Baurechtszins = (Nettoertrag x Landwert) / Landwert + Gebäudewert
Vor – und Nachteile des Basler Baurechtsmodells
Das Basler Baurechtsmodell bringt insbesondere für den Baurechtsnehmer einige Vorteile mit sich. Ganz ohne Nachteile kommt es allerdings nicht aus: Für den Baurechtsnehmer wirkt sich insbesondere Vorteilhaft aus, dass die mit dem Land erzielbaren Erträge (z.B. in Form von Mieteinnahmen) bei der Berechnung des Baurechtszinses berücksichtigt werden. So können seine Erträge und der zu zahlende Zins nicht in einem Missverhältnis zueinander stehen. Nachteilig ist hingegen: Der Zins muss recht häufig neu berechnet werden. Die Berechnung ist dabei aufwändig und nicht immer einfach. Das hängt insbesondere damit zusammen, dass weder der Gebäudewert noch der Landwert leicht ermittelbar sind. Bei der Festlegung der einzelnen Kennzahlen kann es darum zu Konflikten zwischen den Parteien kommen.
Das Zürcher Baurechtsmodell
Das Zürcher Baurechtsmodell wird auch „Modell der Einmalzahlung“ genannt und verdankt seinen Namen dem Modellgebrauch insbesondere im Kanton Zürich. Im Vergleich zum Basler Baurechtsmodell erfolgt die Ermittlung des Baurechtszinses hier auf recht einfache Weise: Beim Zürcher Modell entrichtet der Baurechtsnehmer einmalig eine Zahlung bezüglich des zukünftig geschuldeten Baurechtszinses.
Die Höhe der Zahlung richtet sich nach dem aktuellen Gegenwert (dem Barwert) aller zukünftig geschuldeter Baurechtszinsen. Bei der Berechnung des Zinses muss der aktuelle Wert des Landes sowie die zukünftig zu erwartende Wertentwicklung während der Dauer des Baurechts berücksichtigt werden. Ist die Höhe des insgesamt geschuldeten Zinses so ermittelt, ist der Baurechtszins direkt und in einer Summe zu zahlen. Dementsprechend kann das Zürcher Modell auch als „Kauf des Bodens für begrenzte Zeit“ verstanden werden.

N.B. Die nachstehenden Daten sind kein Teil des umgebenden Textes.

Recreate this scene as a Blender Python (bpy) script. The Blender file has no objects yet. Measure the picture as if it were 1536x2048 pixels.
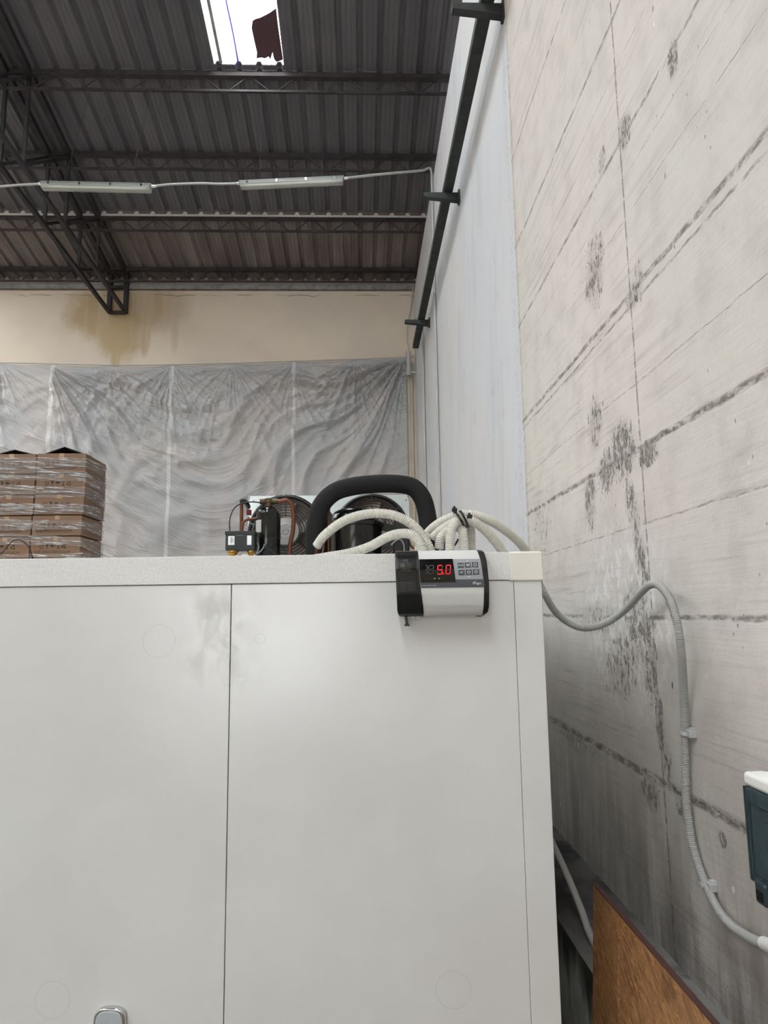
import bpy, bmesh, math, random
import numpy as np
from mathutils import Vector, Matrix
random.seed(7); rng = np.random.default_rng(7)
SC = bpy.context.scene; COL = SC.collection

# ------------------------------------------------------------------ camera
CAM = np.array([0.0, 0.0, 2.05])
_d = np.array([-46., 201., 0.]); _v = np.array([-129., -9540., 0.])
F = math.sqrt(-(_d @ _v)); _d[2] = F; _v[2] = F
_Y = _d/np.linalg.norm(_d); _Z = _v/np.linalg.norm(_v); _X = np.cross(_Y, _Z)
ROT = np.array([_X, _Y, _Z])                       # world <- (right, down, forward)
cd = bpy.data.cameras.new('camera'); cam = bpy.data.objects.new('camera', cd); COL.objects.link(cam)
R3 = Matrix([[ROT[i][0], -ROT[i][1], -ROT[i][2]] for i in range(3)])
cam.matrix_world = Matrix.Translation(CAM.tolist()) @ R3.to_4x4()
cd.sensor_fit = 'AUTO'; cd.sensor_width = 36.0; cd.lens = F/2048*36.0; cd.clip_start = 0.02; cd.clip_end = 200
SC.camera = cam

# ------------------------------------------------------------------ world, exposure
W = bpy.data.worlds.new('sky'); SC.world = W; W.use_nodes = True
bg = W.node_tree.nodes['Background']; bg.inputs[0].default_value = (0.93, 0.965, 1.0, 1); bg.inputs[1].default_value = 1.0
SC.view_settings.view_transform = 'Standard'; SC.view_settings.look = 'None'
SC.view_settings.exposure = 1.47; SC.view_settings.gamma = 1.0; SC.view_settings.use_curve_mapping = False
SC.cycles.max_bounces = 10; SC.cycles.diffuse_bounces = 6; SC.cycles.glossy_bounces = 4; SC.cycles.transparent_max_bounces = 12
SC.cycles.use_denoising = True; SC.cycles.sample_clamp_indirect = 6.0

XW = 0.97        # right wall plane
YB = 11.60       # back wall plane
YF = -9.0        # front wall, behind the camera
XL = -14.0       # left wall
RS = 0.20        # roof slope
YP = [7.84, 9.04, 10.20, 11.40]                     # purlin rows
def roof_z(y): return 8.77 - RS*(y-7.84) if y > 1.0 else 8.77 + RS*6.84 - RS*(1.0-y)

def portal(name, loc, rot, sx, sy, energy, col=(0.93, 0.965, 1.0)):
    l = bpy.data.lights.new(name, 'AREA'); l.shape = 'RECTANGLE'; l.size = sx; l.size_y = sy
    l.energy = energy; l.color = col
    o = bpy.data.objects.new(name, l); o.location = loc; o.rotation_euler = rot; COL.objects.link(o)
    return o
SKY = [(-1.76, -0.90, 1.6, 7.74), (-8.4, -7.2, 1.6, 11.0), (-11.6, -10.2, 1.6, 11.0),
       (-2.1, -0.7, -6.5, -0.6), (-6.6, -5.2, -6.5, -0.6), (-11.2, -9.8, -6.5, -0.6)]  # first roof light is in view; the unseen rest are added for light
ADDED_WINDOW = (-4.8, -1.2, 0.5, 3.7)                        # added window opening behind the camera, shaped for light and reflection (x0,x1,z0,z1)
for (x0, x1, y0, y1) in SKY:                        # area lamp over each roof light, seen and added
    ym = (y0+y1)/2; s = math.atan(RS)*(-1 if ym > 1 else 1)
    portal('skylight_lamp', ((x0+x1)/2, ym, roof_z(ym)+0.16), (s, 0, 0), x1-x0, (y1-y0), 118.0*(x1-x0)*(y1-y0)/8)
portal('added_window_lamp', ((ADDED_WINDOW[0]+ADDED_WINDOW[1])/2, YF-0.25, (ADDED_WINDOW[2]+ADDED_WINDOW[3])/2), (math.pi/2, 0, 0), ADDED_WINDOW[1]-ADDED_WINDOW[0], ADDED_WINDOW[3]-ADDED_WINDOW[2], 38.0, (1.0, 0.985, 0.96))  # lamp for the added window opening

# ------------------------------------------------------------------ pixel helpers (photo frame 1536 x 2048)
def ray(px, py): return ROT @ np.array([px-768., py-1024., F])
def aty(px, py, y): r = ray(px, py); return CAM + r*((y-CAM[1])/r[1])
def atx(px, py, x): r = ray(px, py); return CAM + r*((x-CAM[0])/r[0])
def atz(px, py, z): r = ray(px, py); return CAM + r*((z-CAM[2])/r[2])
def atroof(px, py, dz=0.0):
    r = ray(px, py); c = 8.77 + RS*7.84 + dz
    t = (c - CAM[2])/(r[2] + RS*r[1]); return CAM + r*t

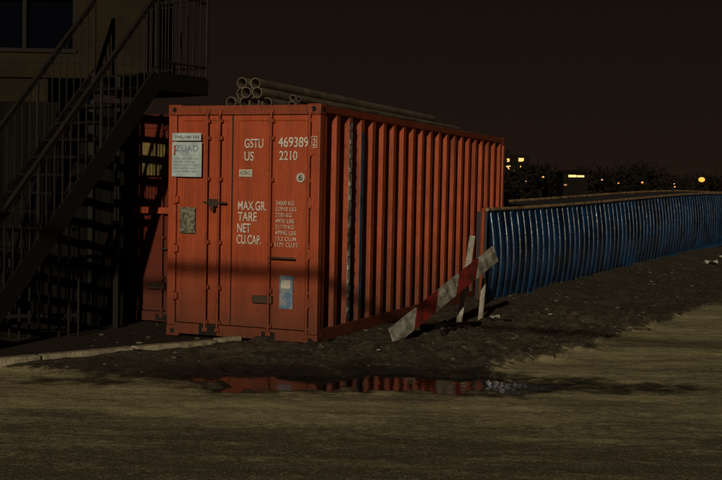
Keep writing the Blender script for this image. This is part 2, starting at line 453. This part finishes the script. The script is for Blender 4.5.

Die Vor- und Nachteile des Zürcher Baurechtsmodells
Kommt das Zürcher Modell zur Anwendung, wirkt sich besonders positiv aus, dass die Kosten für den Baurechtszins für die gesamte Laufzeit des Baurechts bekannt sind. Ein nachträglicher Anstieg des Zinses ist ausgeschlossen. Ausserdem sind spätere Anpassungen und Neuberechnungen nicht erforderlich. Nachteilig ist jedoch, dass der Baurechtsnehmer den gesamten Zins für die Baurechte als Einmalzahlung leisten muss. Hierzu ist viel Eigenkapital nötig.
Wie kann ein Anwalt bei Fragen zu den Baurechtsmodellen weiterhelfen?
Die verschiedenen Baurechtsmodelle können eine Hilfestellung bieten, wenn es um die Festlegung des Baurechtszinses geht. Allerdings sind die Vertragsparteien nicht dazu verpflichtet, ein bestimmtes Baurechtsmodell anzuwenden. Prinzipiell können sie den Zins untereinander frei vereinbaren. Es liegt auf der Hand, dass sich bei der freien Vereinbarung des Baurechtszinses wie auch bei der Anwendung eines bestimmten Modells Schwierigkeiten ergeben können.
Zum einen fällt es oft nicht leicht, Landwert, Gebäudewert und andere Kennziffern selbst zu ermitteln. Zum anderen kann auch die Neuberechnung des Baurechtszinses Konfliktpotential bergen. In diesem Zusammenhang erscheint es darum sinnvoll, bei der vertraglichen Ausgestaltung des Baurechts einen Anwalt zu konsultieren. Dieser kann zum einen dabei helfen, den Baurechtszins frei zu vereinbaren. Ausserdem kann er die Vertragsparteien bei der Neuberechnung des Zinses oder bei der Wahl des passenden Baurechtsmodells beratend unterstützen.